Soekarno pun dibuat malu karena dihujani kritik oleh Persatuan Wanita Republik Indonesia. Lubis pun dijebloskan dalam tahanan Orde Lama selama 10 tahun dan baru dibebaskan pada tahun 1966. Pemikirannya selama di penjara, ia tuangkan dalam buku Catatan Subversif (1980).
Bahkan Indonesia Raya sempat kena bredel beberapa kali karena keberaniannya membeberkan kasus pelecehan, ketidakadilan, penyalahgunaan kekuasaan dan penindasan di masyarakat. Demikian tulisan Mansyur Sema dalam Negara dan Korupsi: Pemikiran Mochtar Lubis atas Negara, Manusia Indonesia, dan Perilaku Politik (2008).
Setelah Orde Baru membebaskannya, ia tetap bertekad untuk tetap setia pada profesinya sebagai wartawan.Lubis pun menuliskan pengalamannya saat ditahan Orde Baru dalam Nirbaya: Catatan Harian Mochtar Lubis dalam Penjara Orde Baru (2008).
Entah karena faktor usia dan pengalaman hidup dalam penjara baik di masa Sukarno dan awal kediktatoran Suharto, Mochtar memilih bersikap lebih hati-hati dalam perdebatan politik.
Aktivitas kewartawanannya di dalam negeri maupun dalam forum-forum terbuka mulai berkurang. Namun ia tetap dikenal luas di forum dunia karena keterlibatannya dalam kegiatan yang diadakan dalam forum-forum internasional.
Ia masih rajin menulis artikel untuk media-media asing. Tak heran bila di mancanegara Mochtar Lubis dikenal sebagai wartawan dan sastrawan yang berwawasan luas dan dalam. Sebagai sastrawan ia amat dikenal lewat karya-karya fiksinya seperti Jalan Tak Ada Ujung dan Senja di Jakarta.
Monografnya tentang ciri-ciri watak manusia Indonesia yang disampaikan di Pusat Kebudayaan Jakarta, sekarang dikenal Taman Ismail Marzuki (TIM), berjudul Manusia Indonesia memicu kontroversi dan perdebatan di kalangan intelektual.
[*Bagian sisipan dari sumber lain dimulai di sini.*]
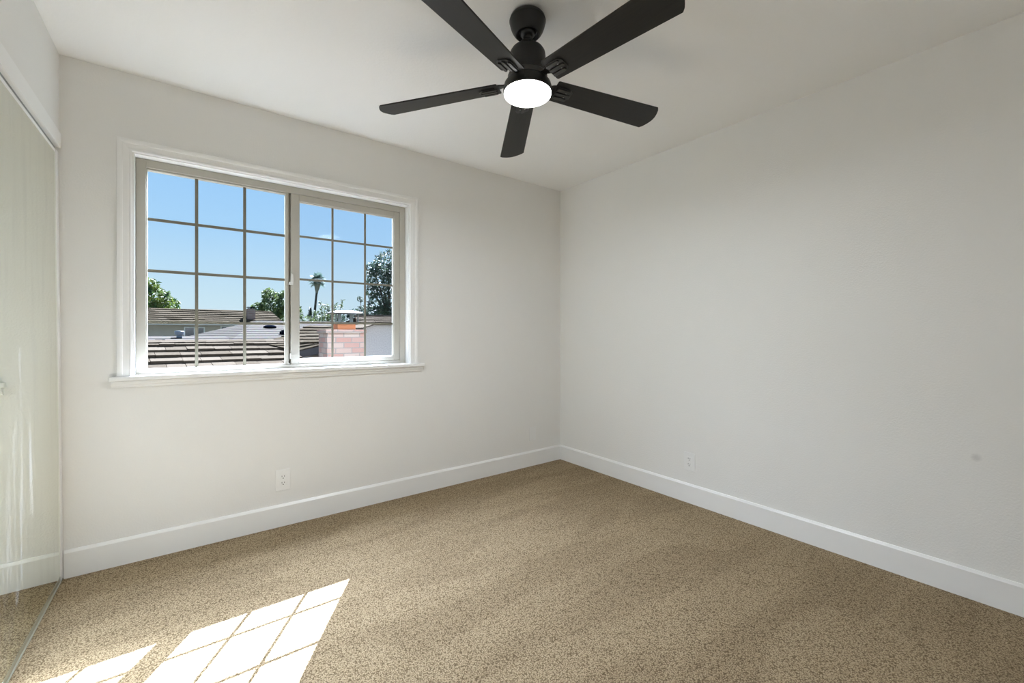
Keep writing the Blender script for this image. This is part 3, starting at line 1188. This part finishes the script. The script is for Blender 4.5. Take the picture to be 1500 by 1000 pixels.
# gable of the neighbouring roof, right edge of the window
gb = tag(empty('stucco_gable', (1, 5, GZ)), 'grey stucco wall at the right edge of the sliding sash', 'house')
b = MB()
b.prism([(-0.285, GZ), (2.6, GZ), (2.6, 1.30), (-0.16, 1.292), (-0.285, 1.262)], 4.6, 6.0, axis=1)
put(b.build('wall', M['stucco'], gb))
b = MB()
b.hexa([(-0.36, 4.50, 1.225), (-0.155, 4.50, 1.290), (-0.155, 6.1, 1.290), (-0.36, 6.1, 1.225),
        (-0.36, 4.50, 1.243), (-0.155, 4.50, 1.308), (-0.155, 6.1, 1.308), (-0.36, 6.1, 1.243)])
b.box((-0.155, 4.50, 1.290), (2.7, 6.1, 1.308))
put(b.build('roof_edge', M['shake'], gb))

rr = tag(empty('ridge_roof', (2, 9, GZ)), 'tan shake roof ridge seen over the grey stucco wall', 'roof')
b = MB()
shake_roof(b, (0.85, 9.0, 1.60), (6.0, 9.0, 1.68), (0.40, 7.2, 1.22), (6.0, 7.2, 1.22), 0.2, 0.18, 0.38, 0.028)
slab(b, [(0.85, 9.0, 1.58), (6.0, 9.0, 1.66), (6.0, 11.0, 1.2), (0.6, 11.0, 1.2)], 0.05)
put(b.build('shake_roof', M['shake'], rr))
b = MB()
for i in range(14):
    x = 0.86 + i * 0.36
    z = 1.60 + (x - 0.85) * 0.0155
    b.hexa([(x, 8.88, z + 0.0), (x + 0.38, 8.88, z), (x + 0.38, 9.12, z), (x, 9.12, z),
            (x, 8.92, z + 0.045), (x + 0.38, 8.92, z + 0.07), (x + 0.38, 9.08, z + 0.07), (x, 9.08, z + 0.045)], random.uniform(.2, .6))
put(b.build('ridge_cap', M['shake'], rr))
b = MB(); b.box((0.9, 7.5, GZ), (5.8, 10.6, 1.15))
put(b.build('wall', M['gray_siding'], rr))


# ------------------------------------------------------------------ trees
def leaf_blob(b, c, r, n, size, squash=1.0):
    for _ in range(n):
        while True:
            d = Vector((random.uniform(-1, 1), random.uniform(-1, 1), random.uniform(-1, 1)))
            if 0.05 < d.length < 1:
                break
        d = d.normalized() * (0.55 + 0.45 * random.random() ** 0.6)
        p = Vector(c) + Vector((d.x * r, d.y * r, d.z * r * squash))
        u = Vector((random.gauss(0, 1), random.gauss(0, 1), random.gauss(0, 1))).normalized()
        w = u.orthogonal().normalized()
        s = size * random.uniform(0.6, 1.3)
        m = u.cross(w).normalized()
        q = [p - u * s, p - w * s * 0.5 + m * s * 0.15, p + u * s, p + w * s * 0.5 + m * s * 0.15]
        b.poly(q)


def tree(name, base, blobs, n, size, leaf, label, trunk_r=0.2, fork=None, squash=1.0):
    t = tag(empty(name, base), label, 'tree', 'trees beyond the roofs')
    b = MB()
    tot = sum(r * r for _, r in blobs)
    for c, r in blobs:
        leaf_blob(b, c, r, int(n * r * r / tot), size, squash)
    put(b.build('foliage', leaf, t))
    b = MB()
    top = Vector(blobs[0][0])
    bs = Vector(base)
    mid = bs.lerp(top, 0.55) + Vector((0.15, 0, 0))
    b.tube([bs, mid, top], [trunk_r, trunk_r * 0.75, trunk_r * 0.3], 8)
    for c, r in blobs[1:]:
        b.tube([mid, mid.lerp(Vector(c), 0.6) + Vector((0, 0, 0.2)), c], [trunk_r * 0.5, trunk_r * 0.35, trunk_r * 0.12], 6)
    put(b.build('trunk', M['bark'], t))
    return t


tree('broadleaf_tree', (-4.9, 36, GZ),
     [((-5.0, 36, 3.6), 0.85), ((-5.0, 36, 4.5), 0.48), ((-4.85, 36, 2.6), 1.0), ((-3.95, 36, 3.1), 0.62), ((-4.25, 36, 3.9), 0.35), ((-6.2, 36, 3.2), 1.2)],
     2600, 0.17, M['leaf_bright'], 'bright green leafy tree behind the brown roof at the window left edge')
tree('broadleaf_tree', (3.0, 42, GZ),
     [((3.3, 42, 3.6), 1.15), ((3.0, 42, 4.7), 0.62), ((2.1, 42, 3.4), 0.55), ((4.3, 42, 4.4), 0.75), ((4.6, 42, 3.0), 1.2), ((1.75, 42, 2.9), 0.5), ((2.6, 42, 2.4), 0.8)],
     3200, 0.18, M['leaf_mid'], 'green round tree behind the far chimney by the window mullion')
tree('oak_tree', (6.6, 22, GZ),
     [((6.7, 22, 5.3), 0.85), ((6.3, 22, 4.3), 0.9), ((5.8, 22, 4.9), 0.45), ((7.3, 22, 4.6), 1.0), ((5.75, 22, 3.6), 0.4),
      ((6.1, 22, 2.9), 0.62), ((7.2, 22, 2.8), 1.0), ((5.8, 22, 2.2), 0.6), ((6.6, 22, 2.0), 0.8)],
     4200, 0.125, M['leaf_dark'], 'large dark oak tree filling the right edge of the window', 0.16)
tree('oak_tree', (7.6, 30, GZ),
     [((7.7, 30, 2.75), 0.55), ((7.1, 30, 2.5), 0.5), ((8.4, 30, 2.4), 0.7), ((7.55, 30, 3.75), 0.22), ((6.5, 30, 2.1), 0.5)],
     1000, 0.13, M['leaf_dark'], 'low dark tree showing around the metal chimney cap', 0.12)
def feathery(base, stems, label):
    t = tag(empty('shrub_tree', base), label, 'tree', 'trees beyond the roofs')
    B = Vector(base)
    b, w = MB(), MB()
    for tip, spread, n in stems:
        T = Vector(tip)
        root = Vector((B.x + (T.x - B.x) * 0.35, B.y, GZ + 3.2))
        w.tube([root, root.lerp(T, 0.5) + Vector((0.05, 0, 0.1)), T], [0.05, 0.03, 0.01], 5)
        for _ in range(n):
            f = random.random() ** 0.8
            p = root.lerp(T, 0.15 + 0.85 * f) + Vector((random.gauss(0, 1), random.gauss(0, 1), random.gauss(0, 0.7))) * spread * (1.15 - 0.8 * f)
            d = Vector((random.gauss(0, 1), random.gauss(0, 1), random.gauss(0.5, 0.8))).normalized()
            q = d.orthogonal().normalized() * 0.05
            L = random.uniform(0.10, 0.22)
            b.poly([p - d * L, p - q, p + d * L, p + q])
    w.tube([B, Vector((B.x, B.y, GZ + 3.3))], [0.16, 0.12], 8)
    put(b.build('foliage', M['leaf_mid'], t))
    put(w.build('trunk', M['bark'], t))


feathery((5.9, 34, GZ), [((5.65, 34, 3.75), 0.22, 130), ((6.2, 34, 3.45), 0.3, 190), ((6.75, 34, 3.55), 0.22, 130), ((7.35, 34, 3.95), 0.16, 110),
                         ((5.25, 34, 2.9), 0.3, 160), ((4.7, 34, 2.45), 0.3, 160), ((4.1, 34, 2.5), 0.3, 160), ((6.5, 34, 2.8), 0.4, 230), ((7.1, 34, 3.0), 0.3, 160),
                         ((3.4, 34, 2.3), 0.3, 130), ((5.9, 34, 2.5), 0.4, 200)],
         'feathery green bush left of the near brick chimney')


def conifer(base, top, r, n, label):
    t = tag(empty('conifer', base), label, 'tree', 'small conifers under the palm')
    b = MB()
    B, T = Vector(base), Vector(top)
    h0 = 0.45
    for _ in range(n):
        f = h0 + (1 - h0) * random.random()
        rr_ = r * (1 - f) / (1 - h0) * random.uniform(0.3, 1) + 0.03
        a = random.uniform(0, 6.283)
        p = B.lerp(T, f) + Vector((rr_ * math.cos(a), rr_ * math.sin(a), -0.2 * rr_))
        d = Vector((math.cos(a), math.sin(a), -0.25))
        w = d.orthogonal().normalized() * 0.09
        b.poly([p - d * 0.16, p - w, p + d * 0.2, p + w])
    put(b.build('foliage', M['leaf_blue'], t))
    b = MB(); b.tube([B, T], [0.14, 0.02], 8)
    put(b.build('trunk', M['bark'], t))


conifer((10.2, 60, GZ), (10.2, 60, 4.7), 0.85, 900, 'small pointed conifer just left of the palm trunk')
conifer((12.05, 63, GZ), (12.05, 63, 4.05), 0.45, 400, 'slim short conifer just right of the palm trunk')

palm = tag(empty('fan_palm', (8.35, 50, GZ)), 'tall thin fan palm with dry skirt seen through the sliding sash', 'palm tree')
b = MB()
b.tube([(8.30, 50, GZ), (8.45, 50, 1.5), (8.55, 50, 3.0), (8.72, 50, 5.0), (8.86, 50, 6.4), (8.9, 50, 7.3)], [0.20, 0.17, 0.15, 0.12, 0.12, 0.12], 10)
put(b.build('trunk', M['palm_bark'], palm))
b = MB()
for i in range(150):
    a = random.uniform(0, 6.283)
    z = random.uniform(5.75, 7.05)
    f = (z - 5.75) / 1.3
    rr_ = 0.10 + 0.34 * f * random.uniform(0.6, 1.0)
    c = Vector((8.80 + 0.07 * f, 50, z))
    d = Vector((math.cos(a), math.sin(a), 0))
    tn = Vector((-d.y, d.x, 0))
    p = c + d * rr_
    b.poly([p + tn * 0.10 + Vector((0, 0, 0.25)), p - tn * 0.10 + Vector((0, 0, 0.25)), p - d * 0.08 - Vector((0, 0, 0.4)) - tn * 0.03, p - d * 0.08 - Vector((0, 0, 0.4)) + tn * 0.03])
put(b.build('dry_skirt', M['palm_skirt'], palm))
b = MB()
crown = Vector((8.9, 50, 7.25))
for i in range(44):
    a = 2.399963 * i
    el = R(80 - 125 * (i / 43))
    d = Vector((math.cos(a) * math.cos(el), math.sin(a) * math.cos(el), math.sin(el)))
    s = Vector((-math.sin(a), math.cos(a), 0))
    up = s.cross(d)
    hub = crown + d * random.uniform(0.30, 0.62)
    b.poly([crown + s * 0.02, crown - s * 0.02, hub - s * 0.02, hub + s * 0.02])
    for j in range(-5, 6):
        ang = j * R(15)
        dd = (d * math.cos(ang) + s * math.sin(ang)).normalized()
        tip = hub + dd * random.uniform(0.45, 0.68) + Vector((0, 0, -0.10 - 0.05 * abs(j) / 5))
        m = hub + dd * 0.30
        wv = dd.cross(up).normalized() * 0.035
        b.poly([hub, m + wv, tip, m - wv])
put(b.build('frond', M['leaf_blue'], palm))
Ada yang setuju bahwa karakter manusia Indonesia adalah asal bapak senang (ABS), feodal, dan hipokrit. Lebih banyak lagi yang kontra. Perdebatan atas pidato Mochtar itu memenuhi halaman media massa selama berhari-hari, dan bahkan menjadi rujukan sejumlah peneliti asing yang melakukan riset di negeri ini.
Satu kata untuk Mochtar Lubis, HEBAT!